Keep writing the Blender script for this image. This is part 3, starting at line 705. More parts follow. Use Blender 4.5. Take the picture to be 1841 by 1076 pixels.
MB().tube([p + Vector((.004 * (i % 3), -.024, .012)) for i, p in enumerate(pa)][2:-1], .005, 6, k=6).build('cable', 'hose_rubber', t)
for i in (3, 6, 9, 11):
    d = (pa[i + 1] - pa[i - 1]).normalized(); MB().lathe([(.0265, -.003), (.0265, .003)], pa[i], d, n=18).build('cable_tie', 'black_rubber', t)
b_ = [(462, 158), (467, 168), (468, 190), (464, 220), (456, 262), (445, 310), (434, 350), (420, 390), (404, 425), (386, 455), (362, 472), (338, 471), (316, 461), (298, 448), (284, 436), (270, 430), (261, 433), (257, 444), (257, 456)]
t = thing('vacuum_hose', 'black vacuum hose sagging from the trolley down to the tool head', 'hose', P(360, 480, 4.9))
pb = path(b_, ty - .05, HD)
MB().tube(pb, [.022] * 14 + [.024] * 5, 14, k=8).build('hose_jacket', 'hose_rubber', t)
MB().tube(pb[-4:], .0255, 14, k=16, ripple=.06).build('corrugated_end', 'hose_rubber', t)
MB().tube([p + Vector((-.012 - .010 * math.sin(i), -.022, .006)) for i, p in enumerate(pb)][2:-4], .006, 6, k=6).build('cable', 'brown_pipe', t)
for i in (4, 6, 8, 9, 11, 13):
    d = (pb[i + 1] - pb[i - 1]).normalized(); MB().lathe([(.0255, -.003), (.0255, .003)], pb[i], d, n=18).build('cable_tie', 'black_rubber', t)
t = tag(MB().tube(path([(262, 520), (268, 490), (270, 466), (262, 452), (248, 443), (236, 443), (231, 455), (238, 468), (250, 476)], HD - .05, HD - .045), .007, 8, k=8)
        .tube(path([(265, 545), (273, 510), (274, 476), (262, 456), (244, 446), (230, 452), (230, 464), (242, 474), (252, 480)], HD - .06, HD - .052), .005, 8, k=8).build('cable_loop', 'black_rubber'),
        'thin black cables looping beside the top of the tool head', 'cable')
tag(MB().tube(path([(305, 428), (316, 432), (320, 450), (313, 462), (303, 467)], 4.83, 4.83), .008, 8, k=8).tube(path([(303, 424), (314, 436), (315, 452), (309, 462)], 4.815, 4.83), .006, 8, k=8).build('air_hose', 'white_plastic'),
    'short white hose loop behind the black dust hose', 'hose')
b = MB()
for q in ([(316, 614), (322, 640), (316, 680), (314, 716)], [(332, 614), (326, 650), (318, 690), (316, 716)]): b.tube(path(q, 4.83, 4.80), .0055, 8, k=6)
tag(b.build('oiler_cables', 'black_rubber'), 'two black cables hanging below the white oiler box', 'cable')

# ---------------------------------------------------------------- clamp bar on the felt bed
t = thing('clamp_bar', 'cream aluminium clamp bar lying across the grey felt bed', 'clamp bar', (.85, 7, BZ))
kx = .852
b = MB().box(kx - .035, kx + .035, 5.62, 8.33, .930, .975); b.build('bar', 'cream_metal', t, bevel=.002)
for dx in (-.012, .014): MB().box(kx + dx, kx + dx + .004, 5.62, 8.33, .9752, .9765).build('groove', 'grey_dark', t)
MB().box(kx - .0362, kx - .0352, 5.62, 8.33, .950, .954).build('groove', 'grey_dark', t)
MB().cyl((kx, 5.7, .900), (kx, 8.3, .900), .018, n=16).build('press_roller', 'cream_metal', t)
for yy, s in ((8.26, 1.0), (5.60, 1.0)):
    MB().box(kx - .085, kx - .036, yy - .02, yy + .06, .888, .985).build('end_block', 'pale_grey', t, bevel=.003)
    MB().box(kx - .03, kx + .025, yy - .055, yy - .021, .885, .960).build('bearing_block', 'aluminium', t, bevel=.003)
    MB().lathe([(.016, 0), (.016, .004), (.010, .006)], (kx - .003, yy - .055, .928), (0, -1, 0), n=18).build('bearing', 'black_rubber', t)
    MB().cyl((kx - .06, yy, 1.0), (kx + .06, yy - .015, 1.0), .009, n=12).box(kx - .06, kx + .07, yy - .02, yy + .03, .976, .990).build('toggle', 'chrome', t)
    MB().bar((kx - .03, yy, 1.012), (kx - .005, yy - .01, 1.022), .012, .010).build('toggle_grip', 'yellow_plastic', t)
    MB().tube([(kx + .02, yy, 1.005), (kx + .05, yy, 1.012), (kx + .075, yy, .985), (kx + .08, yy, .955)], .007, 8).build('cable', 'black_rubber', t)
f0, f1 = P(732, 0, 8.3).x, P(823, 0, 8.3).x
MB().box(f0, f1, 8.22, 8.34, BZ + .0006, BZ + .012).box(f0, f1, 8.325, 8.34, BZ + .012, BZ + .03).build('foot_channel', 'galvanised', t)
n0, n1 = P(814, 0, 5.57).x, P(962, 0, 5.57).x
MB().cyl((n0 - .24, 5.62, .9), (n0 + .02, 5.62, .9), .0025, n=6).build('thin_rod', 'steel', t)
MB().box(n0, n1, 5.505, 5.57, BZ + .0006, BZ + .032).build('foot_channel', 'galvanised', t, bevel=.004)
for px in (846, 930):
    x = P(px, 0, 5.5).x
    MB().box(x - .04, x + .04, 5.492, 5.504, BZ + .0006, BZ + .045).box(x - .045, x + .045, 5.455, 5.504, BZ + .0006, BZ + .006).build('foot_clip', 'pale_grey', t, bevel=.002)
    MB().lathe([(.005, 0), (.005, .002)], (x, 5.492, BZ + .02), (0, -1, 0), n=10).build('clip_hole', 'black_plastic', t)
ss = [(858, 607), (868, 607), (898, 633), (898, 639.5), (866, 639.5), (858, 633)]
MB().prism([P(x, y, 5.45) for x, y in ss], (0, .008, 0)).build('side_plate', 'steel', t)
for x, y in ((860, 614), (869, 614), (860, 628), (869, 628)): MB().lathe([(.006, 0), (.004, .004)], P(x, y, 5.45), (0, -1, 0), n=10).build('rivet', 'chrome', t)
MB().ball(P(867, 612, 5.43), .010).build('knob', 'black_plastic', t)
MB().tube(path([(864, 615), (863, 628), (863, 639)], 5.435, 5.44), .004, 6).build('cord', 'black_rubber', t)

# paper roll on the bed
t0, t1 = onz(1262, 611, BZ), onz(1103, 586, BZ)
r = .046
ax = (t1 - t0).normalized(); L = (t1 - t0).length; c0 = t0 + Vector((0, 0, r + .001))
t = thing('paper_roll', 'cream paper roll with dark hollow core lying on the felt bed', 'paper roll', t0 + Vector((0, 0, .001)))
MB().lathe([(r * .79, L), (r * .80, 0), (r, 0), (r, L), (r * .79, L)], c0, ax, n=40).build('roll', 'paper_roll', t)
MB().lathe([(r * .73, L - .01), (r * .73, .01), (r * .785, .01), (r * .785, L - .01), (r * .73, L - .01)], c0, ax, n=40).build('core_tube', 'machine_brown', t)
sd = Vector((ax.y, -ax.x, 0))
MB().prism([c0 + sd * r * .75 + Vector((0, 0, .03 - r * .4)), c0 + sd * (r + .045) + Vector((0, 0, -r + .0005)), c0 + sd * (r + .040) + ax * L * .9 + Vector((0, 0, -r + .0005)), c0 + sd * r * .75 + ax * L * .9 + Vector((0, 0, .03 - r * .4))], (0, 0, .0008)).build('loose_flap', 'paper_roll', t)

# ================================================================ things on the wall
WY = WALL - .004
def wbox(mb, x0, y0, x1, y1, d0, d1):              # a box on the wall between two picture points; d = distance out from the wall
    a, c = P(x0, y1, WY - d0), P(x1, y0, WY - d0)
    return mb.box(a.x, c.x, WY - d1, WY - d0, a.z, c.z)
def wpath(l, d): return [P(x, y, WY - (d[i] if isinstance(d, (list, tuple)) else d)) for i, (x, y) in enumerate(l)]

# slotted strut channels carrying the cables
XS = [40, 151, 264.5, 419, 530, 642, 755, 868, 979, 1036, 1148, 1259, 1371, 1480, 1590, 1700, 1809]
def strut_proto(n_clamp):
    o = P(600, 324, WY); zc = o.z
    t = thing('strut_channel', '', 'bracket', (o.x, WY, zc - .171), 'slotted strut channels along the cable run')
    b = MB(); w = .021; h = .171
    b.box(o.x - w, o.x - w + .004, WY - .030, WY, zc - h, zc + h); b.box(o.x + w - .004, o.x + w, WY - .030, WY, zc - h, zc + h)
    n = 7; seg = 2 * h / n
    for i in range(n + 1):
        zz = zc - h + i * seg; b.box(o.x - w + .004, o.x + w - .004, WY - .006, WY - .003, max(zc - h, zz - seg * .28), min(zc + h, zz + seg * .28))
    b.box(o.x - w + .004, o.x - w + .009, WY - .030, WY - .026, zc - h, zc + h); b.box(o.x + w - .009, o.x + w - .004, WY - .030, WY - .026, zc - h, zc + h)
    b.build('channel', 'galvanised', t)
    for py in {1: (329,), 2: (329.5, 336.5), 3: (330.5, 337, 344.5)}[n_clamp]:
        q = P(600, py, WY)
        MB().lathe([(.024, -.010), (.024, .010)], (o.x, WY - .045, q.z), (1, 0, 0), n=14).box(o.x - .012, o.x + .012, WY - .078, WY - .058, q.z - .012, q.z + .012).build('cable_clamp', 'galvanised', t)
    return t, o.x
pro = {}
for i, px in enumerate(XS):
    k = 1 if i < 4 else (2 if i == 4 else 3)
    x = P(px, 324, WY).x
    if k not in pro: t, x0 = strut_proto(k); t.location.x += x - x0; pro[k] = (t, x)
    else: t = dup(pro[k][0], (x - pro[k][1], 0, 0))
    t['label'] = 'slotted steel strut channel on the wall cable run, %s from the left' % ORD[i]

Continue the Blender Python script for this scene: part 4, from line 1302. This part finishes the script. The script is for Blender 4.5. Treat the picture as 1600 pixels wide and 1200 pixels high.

→ **Task to complete**
In the entries above, identify each line that includes the string "Blender", then copy it.

→ **Result of the exercise**
Keep writing the Blender script for this image. This is part 3, starting at line 705. More parts follow. Use Blender 4.5. Take the picture to be 1841 by 1076 pixels.
Continue the Blender Python script for this scene: part 4, from line 1302. This part finishes the script. The script is for Blender 4.5. Treat the picture as 1600 pixels wide and 1200 pixels high.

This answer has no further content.